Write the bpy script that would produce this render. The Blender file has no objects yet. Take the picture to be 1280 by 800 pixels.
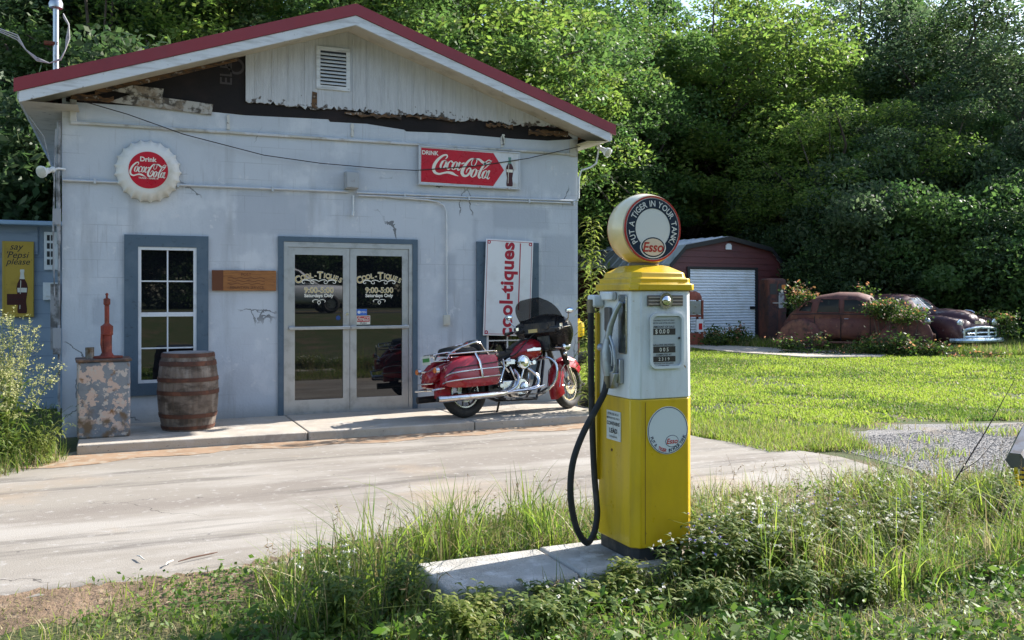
import bpy, math, random
import numpy as np
from mathutils import Vector, Matrix
R = math.radians
random.seed(7)
S = bpy.context.scene
COL = S.collection

# ------------------------------------------------------------------ camera, sky, sun, exposure
CAM = (-2.66, -11.49, 1.63)
FPX = 1130.0
YAW = math.atan2(.3999, .9166)
cam = bpy.data.cameras.new('camera'); camo = bpy.data.objects.new('camera', cam); COL.objects.link(camo)
camo.location = CAM; camo.rotation_euler = (R(90), 0, -YAW)
cam.sensor_width = 36; cam.lens = 36 * FPX / 1280; cam.shift_y = -32 / 1280
cam.clip_start = .05; cam.clip_end = 2000
S.camera = camo
SUN_EL, SUN_AZ = R(33), R(82)          # azimuth clockwise from +Y
w = bpy.data.worlds.new('World'); S.world = w; w.use_nodes = True
nt = w.node_tree; bg = nt.nodes['Background']
sky = nt.nodes.new('ShaderNodeTexSky'); sky.sky_type = 'NISHITA'; sky.sun_disc = False
sky.sun_elevation = SUN_EL; sky.sun_rotation = SUN_AZ
nt.links.new(sky.outputs[0], bg.inputs[0]); bg.inputs[1].default_value = .12
sl = bpy.data.lights.new('sun', 'SUN'); sl.energy = 4.9; sl.angle = R(.53); sl.color = (1, .95, .88)
so = bpy.data.objects.new('sun', sl); COL.objects.link(so); so.location = (30, 5, 30)
sd = Vector((math.sin(SUN_AZ) * math.cos(SUN_EL), math.cos(SUN_AZ) * math.cos(SUN_EL), math.sin(SUN_EL)))
so.rotation_euler = sd.to_track_quat('Z', 'Y').to_euler()
S.view_settings.view_transform = 'Standard'; S.view_settings.look = 'None'
S.view_settings.exposure = 1.38; S.view_settings.gamma = 1
S.view_settings.use_curve_mapping = False
S.cycles.max_bounces = 7; S.cycles.diffuse_bounces = 3; S.cycles.glossy_bounces = 3
S.cycles.transparent_max_bounces = 12; S.cycles.transmission_bounces = 5
S.cycles.use_denoising = True
S.cycles.caustics_reflective = False; S.cycles.caustics_refractive = False

# ------------------------------------------------------------------ helpers
def _ray(px, py):
    r = (px - 640) / FPX
    return (.3999 + .9166 * r, .9166 - .3999 * r, -(py - 368) / FPX)
def AY(px, py, y=0.):
    "world point on the upright plane Y=y seen at a photo pixel"
    d = _ray(px, py); t = (y - CAM[1]) / d[1]
    return Vector((CAM[0] + d[0] * t, y, CAM[2] + d[2] * t))
def AZ(px, py, z=0.):
    d = _ray(px, py); t = (z - CAM[2]) / d[2]
    return Vector((CAM[0] + d[0] * t, CAM[1] + d[1] * t, z))
def AD(px, py, dep):
    d = _ray(px, py)
    return Vector((CAM[0] + d[0] * dep, CAM[1] + d[1] * dep, CAM[2] + d[2] * dep))

def fr(o, u, v):
    u = Vector(u).normalized(); v = Vector(v).normalized(); w_ = u.cross(v)
    m = Matrix((u, v, w_)).transposed().to_4x4(); m.translation = Vector(o)
    return m
FRONT = fr((0, 0, 0), (1, 0, 0), (0, 0, 1))       # u = +x, v = +z, w = -y

class MB:
    def __init__(s, M=None): s.v = []; s.f = []; s.m = []; s.M = M
    def add(s, vs, fs, m=0, M=None):
        n = len(s.v)
        if M is not None: vs = [M @ Vector(p) for p in vs]
        if s.M is not None: vs = [s.M @ Vector(p) for p in vs]
        s.v += [tuple(p) for p in vs]; s.f += [tuple(i + n for i in f) for f in fs]; s.m += [m] * len(fs)
        return s
    def box(s, a, b, m=0, M=None):
        x0, y0, z0 = (min(p, q) for p, q in zip(a, b)); x1, y1, z1 = (max(p, q) for p, q in zip(a, b))
        vs = [(x0,y0,z0),(x1,y0,z0),(x1,y1,z0),(x0,y1,z0),(x0,y0,z1),(x1,y0,z1),(x1,y1,z1),(x0,y1,z1)]
        return s.add(vs, [(0,3,2,1),(4,5,6,7),(0,1,5,4),(1,2,6,5),(2,3,7,6),(3,0,4,7)], m, M)
    def prism(s, poly, w0, w1, m=0, M=FRONT):
        "polygon in (u,v) given a thickness between w0 and w1"
        n = len(poly); ar = sum(poly[i][0]*poly[(i+1)%n][1] - poly[(i+1)%n][0]*poly[i][1] for i in range(n))
        if ar < 0: poly = poly[::-1]
        vs = [(u, v, w0) for u, v in poly] + [(u, v, w1) for u, v in poly]
        fs = [tuple(range(n))[::-1], tuple(range(n, 2*n))] + [(i, (i+1) % n, n + (i+1) % n, n + i) for i in range(n)]
        return s.add(vs, fs, m, M)
    def ring(s, c, r0, r1, w0, w1, n=48, m=0, M=FRONT, ev=1.):
        vs = []; fs = []
        for i in range(n):
            a = 2*math.pi*i/n; ca, sa = math.cos(a), math.sin(a)*ev
            vs += [(c[0]+r0*ca, c[1]+r0*sa, w1), (c[0]+r1*ca, c[1]+r1*sa, w1), (c[0]+r1*ca, c[1]+r1*sa, w0), (c[0]+r0*ca, c[1]+r0*sa, w0)]
        for i in range(n):
            a, b = 4*i, 4*((i+1) % n)
            fs += [(a, a+1, b+1, b), (a+1, a+2, b+2, b+1), (a+3, a, b, b+3)]
        return s.add(vs, fs, m, M)
    def disc(s, c, r, w0, w1, n=40, m=0, M=FRONT, ev=1.):
        return s.prism([(c[0]+r*math.cos(2*math.pi*i/n), c[1]+ev*r*math.sin(2*math.pi*i/n)) for i in range(n)], w0, w1, m, M)
    def tube(s, pts, r, n=8, m=0, M=None, caps=True, flat=1.):
        pts = [Vector(p) for p in pts]; k = len(pts)
        rs = r if isinstance(r, (list, tuple)) else [r]*k
        vs = []; fs = []; prev = None
        for i in range(k):
            t = (pts[min(i+1, k-1)] - pts[max(i-1, 0)]).normalized()
            if prev is None:
                a = Vector((0, 0, 1)) if abs(t.z) < .9 else Vector((1, 0, 0))
                u = t.cross(a).normalized()
            else:
                u = (prev - t*prev.dot(t)); u = u.normalized() if u.length > 1e-6 else t.orthogonal().normalized()
            prev = u; v = t.cross(u)
            for j in range(n):
                an = 2*math.pi*j/n
                vs.append(pts[i] + (u*math.cos(an)*flat + v*math.sin(an))*rs[i])
        for i in range(k-1):
            for j in range(n):
                a, b = i*n+j, i*n+(j+1) % n
                fs.append((a, b, b+n, a+n))
        if caps: fs += [tuple(range(n))[::-1], tuple(range((k-1)*n, k*n))]
        return s.add(vs, fs, m, M)
    def lathe(s, prof, c=(0,0,0), axis='z', n=28, m=0, M=None):
        vs = []; fs = []; k = len(prof)
        for r, h in prof:
            for j in range(n):
                a = 2*math.pi*j/n; x, y = r*math.cos(a), r*math.sin(a)
                p = (x, y, h) if axis == 'z' else ((h, x, y) if axis == 'x' else (y, h, x))
                vs.append((c[0]+p[0], c[1]+p[1], c[2]+p[2]))
        for i in range(k-1):
            for j in range(n):
                a, b = i*n+j, i*n+(j+1) % n
                fs.append((a, b, b+n, a+n))
        if prof[0][0] > 1e-4: fs.append(tuple(range(n))[::-1])
        if prof[-1][0] > 1e-4: fs.append(tuple(range((k-1)*n, k*n)))
        return s.add(vs, fs, m, M)
    def loft(s, rings, m=0, caps=True, M=None, closed=True):
        n = len(rings[0]); vs = [p for r in rings for p in r]; fs = []
        for i in range(len(rings)-1):
            for j in range(n if closed else n-1):
                a, b = i*n+j, i*n+(j+1) % n
                fs.append((a, b, b+n, a+n))
        if caps and closed: fs += [tuple(range(n))[::-1], tuple(range((len(rings)-1)*n, len(rings)*n))]
        return s.add(vs, fs, m, M)
    def ball(s, c, r, m=0, n=12, M=None):
        rx, ry, rz = r if isinstance(r, (tuple, list)) else (r, r, r)
        vs = []; fs = []; k = max(6, n*2//3)
        for i in range(k+1):
            p = math.pi*i/k
            for j in range(n):
                a = 2*math.pi*j/n
                vs.append((c[0]+rx*math.sin(p)*math.cos(a), c[1]+ry*math.sin(p)*math.sin(a), c[2]-rz*math.cos(p)))
        for i in range(k):
            for j in range(n):
                a, b = i*n+j, i*n+(j+1) % n
                fs.append((a, b, b+n, a+n))
        return s.add(vs, fs, m, M)
    def torus(s, c, R0, r, axis='y', n=28, k=10, m=0, M=None, rz=None):
        rz = rz or r
        prof = [(R0 + r*math.cos(2*math.pi*i/k), rz*math.sin(2*math.pi*i/k)) for i in range(k+1)]
        return s.lathe(prof[:-1] + [prof[0]], c, axis, n, m, M) if False else s._tor(prof[:-1], c, axis, n, m, M)
    def _tor(s, prof, c, axis, n, m, M):
        vs = []; fs = []; k = len(prof)
        for r, h in prof:
            for j in range(n):
                a = 2*math.pi*j/n; x, y = r*math.cos(a), r*math.sin(a)
                p = (x, y, h) if axis == 'z' else ((h, x, y) if axis == 'x' else (y, h, x))
                vs.append((c[0]+p[0], c[1]+p[1], c[2]+p[2]))
        for i in range(k):
            for j in range(n):
                a, b = i*n+j, i*n+(j+1) % n; a2, b2 = ((i+1) % k)*n+j, ((i+1) % k)*n+(j+1) % n
                fs.append((a, b, b2, a2))
        return s.add(vs, fs, m, M)
    def text(s, t, size, c=(0, 0), w0=0., m=0, M=FRONT, bold=0., shear=0., th=.002, sx=1., align='c', rot=0., spacing=1.):
        vs, fs, (x0, x1, y0, y1) = glyphs(t, bold, shear, spacing)
        cx = (x0+x1)/2 if align == 'c' else (x0 if align == 'l' else x1); cy = (y0+y1)/2 if align == 'c' else .35
        ca, sa = math.cos(rot), math.sin(rot); out = []
        for x, y in vs:
            a, b = (x-cx)*size*sx, (y-cy)*size
            out.append((c[0]+a*ca-b*sa, c[1]+a*sa+b*ca, w0+th))
        return s.add(out, fs, m, M)
    def arc_text(s, t, size, c, r, a0, a1, w0=0., m=0, M=FRONT, bold=0., sx=1., inward=False, th=.002, ev=1.):
        "letters spread along a circle, a0 -> a1 in degrees"
        ws = [glyph_w(ch, bold)*sx + .12 for ch in t]; tot = sum(ws); acc = 0
        for ch, wd in zip(t, ws):
            f = (acc + wd/2)/tot; acc += wd
            if ch == ' ': continue
            a = R(a0 + (a1-a0)*f)
            p = (c[0]+r*math.cos(a), c[1]+ev*r*math.sin(a))
            s.text(ch, size, p, w0, m, M, bold, 0, th, sx, 'm' if False else 'g', a + (R(90) if inward else -R(90)))
        return s
    def stroke(s, pts, ws, w0=0., m=0, M=FRONT, th=.002, sub=6, T=None):
        "a brush stroke of changing width through pts (Catmull-Rom)"
        P = [Vector((p[0], p[1])) for p in pts]
        if not isinstance(ws, (list, tuple)): ws = [ws]*len(P)
        out = []; wl = []
        for i in range(len(P)-1):
            p0, p1, p2, p3 = P[max(i-1, 0)], P[i], P[i+1], P[min(i+2, len(P)-1)]
            for k in range(sub):
                t = k/sub
                out.append(.5*((2*p1) + (p2-p0)*t + (2*p0-5*p1+4*p2-p3)*t*t + (3*p1-p0-3*p2+p3)*t**3)); wl.append(ws[i]+(ws[i+1]-ws[i])*t)
        out.append(P[-1]); wl.append(ws[-1]); vs = []
        for i, p in enumerate(out):
            d = (out[min(i+1, len(out)-1)] - out[max(i-1, 0)])
            d = d.normalized() if d.length > 1e-9 else Vector((1, 0)); q = Vector((-d.y, d.x))*wl[i]/2
            for e in (p+q, p-q):
                e = T(e) if T else e
                vs.append((e[0], e[1], w0+th))
        return s.add(vs, [(2*i, 2*i+1, 2*i+3, 2*i+2) for i in range(len(out)-1)], m, M)
    def build(s, name, mats, parent=None, smooth=35, bevel=0., loc=None, seg=2):
        me = bpy.data.meshes.new(name); me.from_pydata(s.v, [], s.f)
        if not isinstance(mats, (list, tuple)): mats = [mats]
        for q in mats: me.materials.append(q)
        if len(mats) > 1: me.polygons.foreach_set('material_index', s.m)
        me.update()
        if smooth:
            me.polygons.foreach_set('use_smooth', [True]*len(me.polygons))
            me.set_sharp_from_angle(angle=R(smooth))
        o = bpy.data.objects.new(name, me); COL.objects.link(o)
        if loc is not None: o.location = loc
        if parent is not None: o.parent = parent
        if bevel:
            b = o.modifiers.new('edge', 'BEVEL'); b.width = bevel; b.segments = seg; b.limit_method = 'ANGLE'; b.angle_limit = R(40)
        return o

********

● **Required work**:
Extract, word for word, each line from the top of the data down to and including the line with "COL = S.collection"; skip the pictures.

● **Solution to the exercise**:
Write the bpy script that would produce this render. The Blender file has no objects yet. Take the picture to be 1280 by 800 pixels.
import bpy, math, random
import numpy as np
from mathutils import Vector, Matrix
R = math.radians
random.seed(7)
S = bpy.context.scene
COL = S.collection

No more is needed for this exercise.